One year when I was “home” to northwest Arkansas, Mom gave me a small orange tree, “because you live in Florida.” I understood that a neighbor had given it to her. I put it in a larger planter, unsure what to do with it as North Florida is not orange country. By the time I tried to do anything, it had rooted through the bottom of the planter and there it still grows by a corner of the shed, partially under a live oak. When the big thorns began to appear, I knew. On a subsequent trip home, I asked and learned that the neighbor had not given Mom a tree, but an orange from a tree that she had cultivated on her enclosed porch. Now, seed from a graft reverts to its roots, not to the trunk and branches that are seen bearing luscious fruit. My mom reverted to her roots and saved the seed from the best tasting fruit, planted it, and gave it to me. I continued to let the wild orange grow, an ironic tribute to my Mom.
What are your roots? Too many who claim to follow Jesus try to graft some good into their lives without changing what they are deep down inside. So, out of them grows ugly fruit, sour and useless as Jesus said, “A corrupt tree cannot bring forth good fruit” and “out of the abundance of the heart, the mouth speaks.” (Mt 7:18; Lk 6:45). What passes through your mind when the leader prays, Forgive us our secret sins?” (Psa 19:12).
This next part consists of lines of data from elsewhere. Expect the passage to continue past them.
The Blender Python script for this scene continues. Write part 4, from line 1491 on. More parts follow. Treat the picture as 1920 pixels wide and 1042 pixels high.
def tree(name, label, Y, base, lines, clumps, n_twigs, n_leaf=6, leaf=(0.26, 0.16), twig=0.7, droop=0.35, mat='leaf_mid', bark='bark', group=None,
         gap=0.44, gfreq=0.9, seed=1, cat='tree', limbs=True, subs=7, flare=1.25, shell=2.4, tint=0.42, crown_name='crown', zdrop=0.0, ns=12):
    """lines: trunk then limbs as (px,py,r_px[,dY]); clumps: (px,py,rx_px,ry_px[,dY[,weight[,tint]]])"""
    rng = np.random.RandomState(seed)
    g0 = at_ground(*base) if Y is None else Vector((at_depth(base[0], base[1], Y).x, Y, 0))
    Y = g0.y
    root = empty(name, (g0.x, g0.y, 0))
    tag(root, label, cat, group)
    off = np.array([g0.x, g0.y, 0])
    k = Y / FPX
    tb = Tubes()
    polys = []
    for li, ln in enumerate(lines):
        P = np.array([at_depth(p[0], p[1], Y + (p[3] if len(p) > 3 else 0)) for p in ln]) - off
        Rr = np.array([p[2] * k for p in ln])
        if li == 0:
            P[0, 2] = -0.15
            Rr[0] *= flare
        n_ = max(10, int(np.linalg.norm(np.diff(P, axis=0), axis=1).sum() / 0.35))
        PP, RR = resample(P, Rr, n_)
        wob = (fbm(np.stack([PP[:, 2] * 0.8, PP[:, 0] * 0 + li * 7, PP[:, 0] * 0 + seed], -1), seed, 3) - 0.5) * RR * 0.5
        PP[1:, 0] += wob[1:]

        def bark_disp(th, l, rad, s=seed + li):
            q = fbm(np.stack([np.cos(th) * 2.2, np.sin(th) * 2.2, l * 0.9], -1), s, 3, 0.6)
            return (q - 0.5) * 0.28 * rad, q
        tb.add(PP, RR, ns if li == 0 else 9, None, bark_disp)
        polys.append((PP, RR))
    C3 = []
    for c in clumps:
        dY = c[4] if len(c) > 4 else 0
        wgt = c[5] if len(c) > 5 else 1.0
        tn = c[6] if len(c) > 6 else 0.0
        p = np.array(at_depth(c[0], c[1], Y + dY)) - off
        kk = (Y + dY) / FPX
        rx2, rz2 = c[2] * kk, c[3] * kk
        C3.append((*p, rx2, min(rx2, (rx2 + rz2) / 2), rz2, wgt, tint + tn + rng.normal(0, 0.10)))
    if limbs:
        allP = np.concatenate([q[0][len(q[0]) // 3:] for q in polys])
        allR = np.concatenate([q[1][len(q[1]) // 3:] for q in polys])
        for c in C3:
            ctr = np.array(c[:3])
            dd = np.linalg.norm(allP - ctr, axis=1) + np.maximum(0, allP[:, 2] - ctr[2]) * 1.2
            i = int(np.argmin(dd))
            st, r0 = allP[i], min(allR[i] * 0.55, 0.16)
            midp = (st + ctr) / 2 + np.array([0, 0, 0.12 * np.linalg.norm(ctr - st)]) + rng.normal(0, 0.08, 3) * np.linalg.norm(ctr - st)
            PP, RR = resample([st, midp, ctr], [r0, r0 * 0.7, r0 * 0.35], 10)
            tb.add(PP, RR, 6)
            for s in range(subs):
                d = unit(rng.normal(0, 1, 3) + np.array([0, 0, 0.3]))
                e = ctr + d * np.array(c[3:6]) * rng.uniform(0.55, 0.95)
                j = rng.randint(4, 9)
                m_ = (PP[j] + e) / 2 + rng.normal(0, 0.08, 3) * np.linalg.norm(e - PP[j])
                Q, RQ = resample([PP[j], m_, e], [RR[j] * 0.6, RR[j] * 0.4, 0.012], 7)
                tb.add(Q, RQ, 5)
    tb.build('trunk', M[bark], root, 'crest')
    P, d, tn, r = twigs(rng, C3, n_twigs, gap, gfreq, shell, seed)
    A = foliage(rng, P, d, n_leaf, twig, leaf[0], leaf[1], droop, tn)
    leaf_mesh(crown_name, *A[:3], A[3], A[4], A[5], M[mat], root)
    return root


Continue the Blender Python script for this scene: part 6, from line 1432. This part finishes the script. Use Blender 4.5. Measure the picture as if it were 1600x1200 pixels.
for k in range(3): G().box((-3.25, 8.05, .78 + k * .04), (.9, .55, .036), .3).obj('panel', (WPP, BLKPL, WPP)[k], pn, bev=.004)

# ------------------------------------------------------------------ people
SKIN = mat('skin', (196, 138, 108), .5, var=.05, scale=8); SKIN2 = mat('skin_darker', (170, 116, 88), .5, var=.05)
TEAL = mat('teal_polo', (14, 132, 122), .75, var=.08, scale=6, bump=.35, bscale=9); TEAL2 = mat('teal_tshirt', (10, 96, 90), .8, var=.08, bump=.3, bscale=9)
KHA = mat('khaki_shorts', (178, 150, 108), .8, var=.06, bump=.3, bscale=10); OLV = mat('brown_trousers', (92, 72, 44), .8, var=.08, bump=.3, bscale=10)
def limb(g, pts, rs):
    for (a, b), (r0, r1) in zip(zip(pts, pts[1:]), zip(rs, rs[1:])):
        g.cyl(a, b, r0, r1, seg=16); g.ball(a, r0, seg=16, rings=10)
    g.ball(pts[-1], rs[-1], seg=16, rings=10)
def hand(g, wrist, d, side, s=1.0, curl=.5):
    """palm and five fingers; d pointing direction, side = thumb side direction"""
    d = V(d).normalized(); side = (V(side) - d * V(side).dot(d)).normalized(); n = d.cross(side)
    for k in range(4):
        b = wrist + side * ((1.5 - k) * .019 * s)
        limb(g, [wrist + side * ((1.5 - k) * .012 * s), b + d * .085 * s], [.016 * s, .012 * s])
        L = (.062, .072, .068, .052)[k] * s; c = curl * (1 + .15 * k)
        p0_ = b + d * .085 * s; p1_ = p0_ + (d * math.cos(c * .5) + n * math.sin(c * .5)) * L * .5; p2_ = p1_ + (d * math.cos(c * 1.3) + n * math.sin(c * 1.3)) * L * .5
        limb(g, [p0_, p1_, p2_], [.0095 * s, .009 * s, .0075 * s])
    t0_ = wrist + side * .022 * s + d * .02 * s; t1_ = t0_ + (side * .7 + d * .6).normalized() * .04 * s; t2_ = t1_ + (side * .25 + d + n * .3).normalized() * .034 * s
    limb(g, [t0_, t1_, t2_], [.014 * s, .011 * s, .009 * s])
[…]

What corruption lies within us that you and I hope that no one ever finds out?
Look to your roots and change them –change who you are. Then you can bear good fruit.
“Wherefore if any man is in Christ, he is a new creature: the old things are passed away; behold, they are become new.” (2 Cor 5:17).
Prayer:
Father, help me to see that the things that I do that are wrong are the fruit of a fundamental wrong within me. Open my eyes to discern the hidden fault. Strengthen my faith and my will to change who I have always been into a new person who will bear good fruit for you.